Kail Robinson is proof there are many different paths one can take during a career at Consumers Energy. 

The company veteran started out as an electrician in 2004. He spent five years honing his craft and learning from those around him, all while having his eyes on other opportunities to expand his skill set. 

“In those five years, I earned an electrical journeyman’s card,” Robinson said. “At that time, I became more interested in a career as a lineworker.” 

In 2009, Robinson joined the Apprenticeship Training program at Lansing Community College (LCC) before completing his courses with hands-on experience at our Marshall Training Center. 

In 2011, he started at East Kent as an apprentice lineman that led to him earning his journey lineworker card in 2015. 

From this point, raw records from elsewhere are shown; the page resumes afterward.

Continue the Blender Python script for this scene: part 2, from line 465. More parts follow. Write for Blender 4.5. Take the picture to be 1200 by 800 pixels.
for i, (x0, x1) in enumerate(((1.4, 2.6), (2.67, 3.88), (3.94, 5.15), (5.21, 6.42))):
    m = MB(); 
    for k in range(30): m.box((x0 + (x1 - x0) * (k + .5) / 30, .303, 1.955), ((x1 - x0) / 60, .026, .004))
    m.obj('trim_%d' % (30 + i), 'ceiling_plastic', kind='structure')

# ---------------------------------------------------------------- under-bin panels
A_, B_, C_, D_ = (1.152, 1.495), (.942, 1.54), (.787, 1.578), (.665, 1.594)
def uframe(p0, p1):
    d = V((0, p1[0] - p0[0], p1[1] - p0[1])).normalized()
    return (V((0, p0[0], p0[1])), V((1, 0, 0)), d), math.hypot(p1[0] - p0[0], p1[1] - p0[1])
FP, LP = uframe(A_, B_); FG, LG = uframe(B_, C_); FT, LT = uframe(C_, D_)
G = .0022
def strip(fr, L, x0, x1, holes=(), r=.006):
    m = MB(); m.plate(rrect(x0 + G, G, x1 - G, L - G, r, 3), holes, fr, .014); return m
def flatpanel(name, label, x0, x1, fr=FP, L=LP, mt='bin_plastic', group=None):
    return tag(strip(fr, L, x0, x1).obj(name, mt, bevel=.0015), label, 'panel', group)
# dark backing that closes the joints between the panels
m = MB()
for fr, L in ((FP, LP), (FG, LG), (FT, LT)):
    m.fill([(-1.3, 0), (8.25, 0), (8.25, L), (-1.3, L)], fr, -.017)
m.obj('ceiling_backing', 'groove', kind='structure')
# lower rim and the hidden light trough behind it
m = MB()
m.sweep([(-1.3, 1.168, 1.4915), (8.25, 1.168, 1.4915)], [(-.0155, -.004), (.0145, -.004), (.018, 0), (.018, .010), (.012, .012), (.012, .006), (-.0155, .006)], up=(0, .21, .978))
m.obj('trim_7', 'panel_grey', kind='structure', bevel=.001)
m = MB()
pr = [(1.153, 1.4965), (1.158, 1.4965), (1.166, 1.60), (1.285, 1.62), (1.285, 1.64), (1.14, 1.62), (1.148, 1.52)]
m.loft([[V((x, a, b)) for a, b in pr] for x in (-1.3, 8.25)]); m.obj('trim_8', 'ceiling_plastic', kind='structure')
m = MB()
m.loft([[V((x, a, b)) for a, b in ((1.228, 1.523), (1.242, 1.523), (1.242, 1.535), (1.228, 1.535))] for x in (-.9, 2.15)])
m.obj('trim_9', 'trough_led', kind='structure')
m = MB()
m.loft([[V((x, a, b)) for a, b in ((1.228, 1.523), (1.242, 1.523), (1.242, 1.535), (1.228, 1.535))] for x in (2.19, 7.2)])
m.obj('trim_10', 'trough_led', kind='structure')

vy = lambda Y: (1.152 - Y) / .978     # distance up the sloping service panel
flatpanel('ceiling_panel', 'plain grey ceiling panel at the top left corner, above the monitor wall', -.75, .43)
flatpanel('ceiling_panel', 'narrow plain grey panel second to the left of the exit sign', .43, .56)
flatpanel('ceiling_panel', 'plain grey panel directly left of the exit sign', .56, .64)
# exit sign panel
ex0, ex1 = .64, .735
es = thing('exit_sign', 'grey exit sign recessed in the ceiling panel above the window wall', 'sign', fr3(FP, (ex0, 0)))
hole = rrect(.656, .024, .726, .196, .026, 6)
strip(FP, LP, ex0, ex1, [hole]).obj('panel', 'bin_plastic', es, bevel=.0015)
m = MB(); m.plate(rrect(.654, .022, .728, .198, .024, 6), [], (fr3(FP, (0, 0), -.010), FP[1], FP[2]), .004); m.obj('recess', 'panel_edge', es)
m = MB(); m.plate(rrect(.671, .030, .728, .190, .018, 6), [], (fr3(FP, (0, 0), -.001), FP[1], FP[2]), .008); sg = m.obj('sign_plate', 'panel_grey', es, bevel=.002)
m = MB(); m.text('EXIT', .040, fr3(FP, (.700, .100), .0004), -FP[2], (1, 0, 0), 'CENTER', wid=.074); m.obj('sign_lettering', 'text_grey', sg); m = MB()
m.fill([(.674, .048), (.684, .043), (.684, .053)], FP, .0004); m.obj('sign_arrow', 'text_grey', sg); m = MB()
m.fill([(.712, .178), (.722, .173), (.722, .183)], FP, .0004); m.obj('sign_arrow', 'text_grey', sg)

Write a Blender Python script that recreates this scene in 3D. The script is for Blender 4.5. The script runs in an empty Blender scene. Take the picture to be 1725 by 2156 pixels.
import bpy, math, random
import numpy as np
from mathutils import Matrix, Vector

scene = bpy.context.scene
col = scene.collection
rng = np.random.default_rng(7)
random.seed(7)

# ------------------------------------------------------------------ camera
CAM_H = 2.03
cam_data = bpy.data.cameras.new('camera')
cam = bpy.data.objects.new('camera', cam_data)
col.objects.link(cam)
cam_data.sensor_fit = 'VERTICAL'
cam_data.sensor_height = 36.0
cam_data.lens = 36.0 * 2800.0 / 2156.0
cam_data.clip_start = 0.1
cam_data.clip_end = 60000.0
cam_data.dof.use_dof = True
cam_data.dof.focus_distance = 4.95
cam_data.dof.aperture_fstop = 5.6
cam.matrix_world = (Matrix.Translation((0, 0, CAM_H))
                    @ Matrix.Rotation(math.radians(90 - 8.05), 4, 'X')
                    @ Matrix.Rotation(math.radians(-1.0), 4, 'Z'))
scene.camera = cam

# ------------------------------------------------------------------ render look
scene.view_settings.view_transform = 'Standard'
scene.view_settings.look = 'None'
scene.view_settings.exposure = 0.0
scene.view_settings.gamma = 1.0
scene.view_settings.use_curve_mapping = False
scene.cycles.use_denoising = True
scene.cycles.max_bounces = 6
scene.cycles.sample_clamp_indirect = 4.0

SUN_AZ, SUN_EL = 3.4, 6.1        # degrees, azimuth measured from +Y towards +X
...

Robinson continues to maintain both his journey lineworker card and his electrician card, so he always has options in what he wants to do with his career. 

From 2015 to 2022, Robinson served as a journeyman and lineworker in-charge at East Kent, where he worked on a wide range of overhead and underground projects, including storm restoration. 

In 2022, opportunity knocked in the form of an underground general foreman position in Walker. He liked the job he had, but the new one would mean Robinson could have a chance to be home more in the evenings and weekends to participate in his family’s life. 

“My family is very grateful for the opportunities I have had here,” Robinson said. “I wouldn’t change a thing. I’m right where I am supposed to be. I am right where I want to be.” 

With our recent announcement that we will be conducting a program to bury our lines, people like Robinson will be helping out in that venture.  

“It’s an exciting time to be an underground lineworker,” said Robinson, who works with underground voltage ranging from 120 to 14,000 volts. “It’s a job that fits right into my wheelhouse with my background as an electrician and working with overhead and underground lines.” 

He added that boring and trenching are skills needed by underground lineworkers. Other tasks performed in his underground post include overseeing crews on larger projects, helping train apprentices, being a voice for our new group for procedures, material, tools and equipment. 

“It’s been great to work with different work groups like dispatch, overhead line crews and the meter shop,” he said. “You are constantly in communication with groups who have a history of knowledge in areas that we are in.” 

Robinson said he passes along his knowledge through his vast experiences to new people in their respective positions. 

“We have a lot of new people who came from the gas side,” he said. “And they are hungry to be successful and I will do my best to help them do just that. It’s nice when somebody comes to you for advice – it helps me reinforce the importance of what I’ve learned through my work experiences. And one day they will pass their knowledge down to somebody else. It’s the way things should be.”